Mobile, Ala. is also expecting a large turnout. The metro area has absorbed anywhere from 20,000 to 60,000 residents displaced by hurricanes, and visitors are coming in larger numbers too, said Harriet Sharer, the communications coordinator for the Mobile Bay Convention and Visitors Bureau. Hotels have been filling up faster – and farther away from the city – than usual. Mobile, which had the first Mardi Gras celebration in the United Sates in the early 1700s, is adding two more parades to the lineup and expanding another.

"People want to put on the best show ever, after the horrible destruction that Katrina caused everyone," said Stephen Toomey, the owner of the largest Mardi Gras supply store in Mobile. "Katrina put a spot light on Mardi Gras in general, in all parts of our country people are wanting to celebrate, because New Orleans has been hindered somewhat."

Lafayette Parish, an area with about 190,000 people half-way between New Orleans and Houston, gained between 15,000 and 20,000 people after Hurricanes Katrina and Rita, said Gerald Breaux, the executive director of the Lafayette Convention and Visitors Bureau. But they happened to settle in a place that has a Mardi Gras that draws between 300,000 and 400,000 people over five days of celebrations.

"All of those people from the New Orleans area have a knowledge of Mardi Gras," he said. "We expect those people to be out in big numbers."

Universal Orlando has added a new twist to their celebration in central Florida, by bringing down New Orleans musicians for each Saturday of their 11-week Mardi Gras. With many bars and restaurants in New Orleans not back to capacity, this gives musicians a paying gig while adding authenticity to the park's carnival, said Senior Vice President of Entertainment Jim Timon.
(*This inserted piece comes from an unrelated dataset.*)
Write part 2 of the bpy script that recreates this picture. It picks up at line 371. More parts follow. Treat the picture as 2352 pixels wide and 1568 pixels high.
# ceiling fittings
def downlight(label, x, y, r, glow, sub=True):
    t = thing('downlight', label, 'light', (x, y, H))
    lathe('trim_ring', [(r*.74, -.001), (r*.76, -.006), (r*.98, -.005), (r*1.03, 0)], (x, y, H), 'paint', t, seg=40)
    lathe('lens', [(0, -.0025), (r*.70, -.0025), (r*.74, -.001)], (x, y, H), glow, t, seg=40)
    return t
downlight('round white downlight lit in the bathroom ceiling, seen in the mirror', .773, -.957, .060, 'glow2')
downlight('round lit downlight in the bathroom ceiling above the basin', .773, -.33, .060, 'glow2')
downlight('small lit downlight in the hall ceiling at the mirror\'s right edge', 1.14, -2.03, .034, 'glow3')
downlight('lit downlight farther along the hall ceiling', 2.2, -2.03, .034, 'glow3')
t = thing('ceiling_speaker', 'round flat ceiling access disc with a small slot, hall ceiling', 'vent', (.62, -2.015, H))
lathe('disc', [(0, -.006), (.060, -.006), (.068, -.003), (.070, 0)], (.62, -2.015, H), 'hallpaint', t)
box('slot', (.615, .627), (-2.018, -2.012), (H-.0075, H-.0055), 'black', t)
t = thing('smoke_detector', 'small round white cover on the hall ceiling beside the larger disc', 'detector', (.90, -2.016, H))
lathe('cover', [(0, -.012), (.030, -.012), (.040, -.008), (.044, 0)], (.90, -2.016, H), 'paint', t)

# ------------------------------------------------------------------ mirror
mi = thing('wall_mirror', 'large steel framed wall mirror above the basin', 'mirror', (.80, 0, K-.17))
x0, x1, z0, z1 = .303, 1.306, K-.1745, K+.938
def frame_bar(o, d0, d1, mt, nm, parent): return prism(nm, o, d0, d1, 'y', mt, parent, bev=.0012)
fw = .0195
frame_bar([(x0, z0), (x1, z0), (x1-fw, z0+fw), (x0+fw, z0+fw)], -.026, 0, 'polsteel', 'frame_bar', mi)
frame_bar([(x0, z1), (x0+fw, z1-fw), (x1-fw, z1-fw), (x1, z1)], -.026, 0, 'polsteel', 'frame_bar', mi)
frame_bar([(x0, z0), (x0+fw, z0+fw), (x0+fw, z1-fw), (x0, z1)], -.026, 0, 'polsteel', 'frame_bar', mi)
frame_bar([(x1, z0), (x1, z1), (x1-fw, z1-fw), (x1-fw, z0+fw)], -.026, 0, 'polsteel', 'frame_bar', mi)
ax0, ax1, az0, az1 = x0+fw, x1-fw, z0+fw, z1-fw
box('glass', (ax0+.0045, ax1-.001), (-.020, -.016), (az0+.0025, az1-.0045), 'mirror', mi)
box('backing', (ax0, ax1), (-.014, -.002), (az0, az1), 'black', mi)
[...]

Universal also donated $10,000 to Tipitina's Foundation, which is supporting displaced musicians.

Tipitina's helped singer and guitarist Marc Stone when he got back in town to a flooded-out house.
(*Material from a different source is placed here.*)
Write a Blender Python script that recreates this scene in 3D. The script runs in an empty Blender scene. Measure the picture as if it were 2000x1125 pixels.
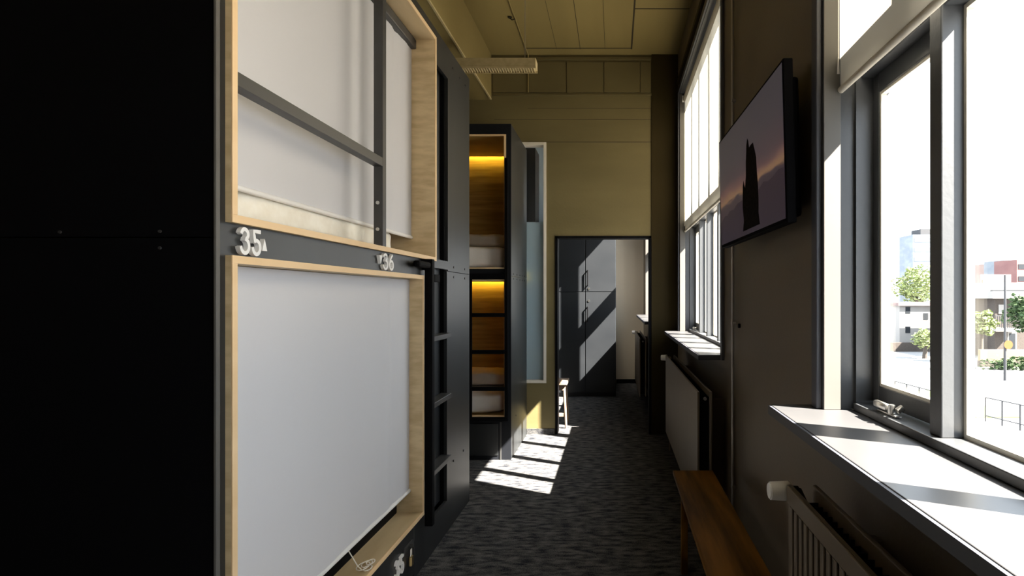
import bpy, bmesh, math, random
from mathutils import Vector, Matrix, noise
random.seed(7)
S = bpy.context.scene
C = S.collection

# ------------------------------------------------------------------ camera, world, sun, exposure
cam_d = bpy.data.cameras.new('camera'); cam = bpy.data.objects.new('camera', cam_d); C.objects.link(cam)
cam.location = (0, 0, 1.5); cam.rotation_euler = (math.radians(90), 0, 0)
cam_d.sensor_width = 36; cam_d.lens = 1120 / 2000 * 36
cam_d.shift_x = -0.1; cam_d.shift_y = 0.00725
cam_d.clip_start = 0.02; cam_d.clip_end = 600
S.camera = cam

W = bpy.data.worlds.new('sky'); S.world = W; W.use_nodes = True
bg = W.node_tree.nodes['Background']
bg.inputs['Color'].default_value = (0.80, 0.90, 1.0, 1); bg.inputs['Strength'].default_value = 1.12

sun_d = bpy.data.lights.new('sun', 'SUN'); sun_d.energy = 18.0; sun_d.angle = math.radians(0.55)
sun_d.color = (1.0, 0.93, 0.82)
sun = bpy.data.objects.new('sun', sun_d); C.objects.link(sun)
sun.rotation_euler = Vector((-1, 0.5, -1.10)).to_track_quat('-Z', 'Y').to_euler()

S.view_settings.view_transform = 'Standard'; S.view_settings.look = 'None'
S.view_settings.gamma = 1; S.view_settings.use_curve_mapping = False
S.view_settings.exposure = 2.32
S.cycles.use_denoising = True
S.cycles.max_bounces = 10; S.cycles.diffuse_bounces = 6; S.cycles.glossy_bounces = 4
S.cycles.transparent_max_bounces = 24; S.cycles.transmission_bounces = 6
S.cycles.sample_clamp_indirect = 8

# ------------------------------------------------------------------ materials
def mat(name, col, rough=0.6, metal=0.0, spec=0.5, emit=None, es=0.0):
    m = bpy.data.materials.new(name); m.use_nodes = True
    b = m.node_tree.nodes['Principled BSDF']
    b.inputs['Base Color'].default_value = (*col, 1); b.inputs['Roughness'].default_value = rough
    b.inputs['Metallic'].default_value = metal; b.inputs['Specular IOR Level'].default_value = spec
    if emit:
        b.inputs['Emission Color'].default_value = (*emit, 1); b.inputs['Emission Strength'].default_value = es
    return m

def noisy(name, c1, c2, scale=(4, 4, 4), rough=0.6, bump=0.0, bscale=60, spec=0.4, detail=4, lo=0.35, hi=0.65, nscale=1.0):
    m = mat(name, c1, rough, spec=spec); nt = m.node_tree; N = nt.nodes; L = nt.links
    b = N['Principled BSDF']
    tc = N.new('ShaderNodeTexCoord'); mp = N.new('ShaderNodeMapping'); mp.inputs['Scale'].default_value = scale
    nz = N.new('ShaderNodeTexNoise'); nz.inputs['Scale'].default_value = nscale; nz.inputs['Detail'].default_value = detail
    cr = N.new('ShaderNodeValToRGB'); cr.color_ramp.elements[0].color = (*c1, 1); cr.color_ramp.elements[1].color = (*c2, 1)
    cr.color_ramp.elements[0].position = lo; cr.color_ramp.elements[1].position = hi
    geo = N.new('ShaderNodeNewGeometry')
    L.new(geo.outputs['Position'], mp.inputs['Vector']); L.new(mp.outputs['Vector'], nz.inputs['Vector'])
    L.new(nz.outputs['Fac'], cr.inputs['Fac']); L.new(cr.outputs['Color'], b.inputs['Base Color'])
    if bump:
        n2 = N.new('ShaderNodeTexNoise'); n2.inputs['Scale'].default_value = bscale; n2.inputs['Detail'].default_value = 3
        L.new(geo.outputs['Position'], n2.inputs['Vector'])
        bp = N.new('ShaderNodeBump'); bp.inputs['Strength'].default_value = bump; bp.inputs['Distance'].default_value = 0.01
        L.new(n2.outputs['Fac'], bp.inputs['Height']); L.new(bp.outputs['Normal'], b.inputs['Normal'])
    return m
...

"They hooked me up with an instrument," said Stone, who plays roots and blues music. "I was fresh in town and didn't have anything on the books, and they arranged a gig."

"I jumped at the opportunity," said accordion player Dwayne Rubin, whose band Dwayne Dopsie and the Zydeco Hellraisers played at Universal on Feb. 18. "It's a good way for me to bring my type of music to Orlando. I haven't touched that area of the United States yet."

Rubin grew up in Louisiana, the son of Rockin' Dopsie, a Zydeco pioneer, and thought Mardi Gras only took place in the Big Easy.

"I was a small-minded person thinking it only took place in Louisiana," said Rubin, 27, who is performing in Worley, Idaho during this Mardi Gras season. "But I've played in Michigan where they celebrate it, and Panama City, Fla. – I'd never noticed how far out Mardi Gras goes in the United States."

Click here to hear a sample of Marc Stone's music.
Click here to hear a sample of Dwayne Dopsie's music.

The floats in Biloxi Miss., which has been celebrating Mardi Gras since 1908, had been submerged under 25 feet of water during Katrina, said Nancy Rogers, the executive director of the Gulf Coast Carnival Association. They are having one parade, rather than the normal two, but going on the same route, and got 17 out of their 21 floats back in working order, she said.

"Our association wanted to put it on to give something for people to look forward to," said Jerry Munro, the Capitan of Carnival in Biloxi, a city where the brunt of Katrina's powerful winds hit. "We wanted to have a celebration of some sort that life is getting back to normal. We're not going to let this storm put us down."

Munro said he expects about 50,000 revelers, a third fewer than normal, but overcoming the challenges of the last six months is reflected in their theme – "Still Standing, Still Shining."

And no matter where revelers are, Toomey thinks this year's celebration is as catharsis.

"Whenever there is tragedy that strikes, people need that outlet in their life more than ever," he said. "It's why carnival is going to be just tremendous this year."